There is a high probability of the lower judiciary understanding this verdict to cover casual sexual encounters too, contrary to those who had criticised media reporting of this case as sensationalised or exaggerated. A few sentences, especially those that say couples who “consummate their sexual cravings” and “indulge in sexual gratification,” should be treated as husband and wife can be justifiably understood as treating all premarital sex as a valid marriage. It is easy for social media commentators to be sceptical about the versions put out by legal reporters, and seek to limit the import of this order to live-in relationships, but the order means much for a woman yearning for marital status after sexual consummation but not cohabiting with a man. She or her lawyer cannot be barred from pleading occurrence of physical consummation as a ground for getting a declaration of marriage based on this judgement — or any other legal consequences of marriage, for that matter.

One will have to await the implications of such a declaration based on consummation alone. It may give rise to claims to property and employment benefits relating to unmarried people. Just as marriage registration is far from universal, the habit of appointing nominees for bank accounts and deposits is also not widespread.

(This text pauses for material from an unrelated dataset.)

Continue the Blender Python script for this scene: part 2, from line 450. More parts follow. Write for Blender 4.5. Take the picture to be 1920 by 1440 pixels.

Parents may face a challenge to their claim to amounts lying in bank accounts and insurance policies, and even accident compensation or any other dues they may have from government and other entities, based on claims from sexual partners their children may have had.

The verdict indeed is in line with a series of judgements by different courts in treating non-marital relationships as legitimate, but the moot point is whether the High Court ought to have expanded on the existing body of decisions — which has brought non-formal relationships within the purview of laws relating to maintenance and domestic violence — to elevate them to marital status.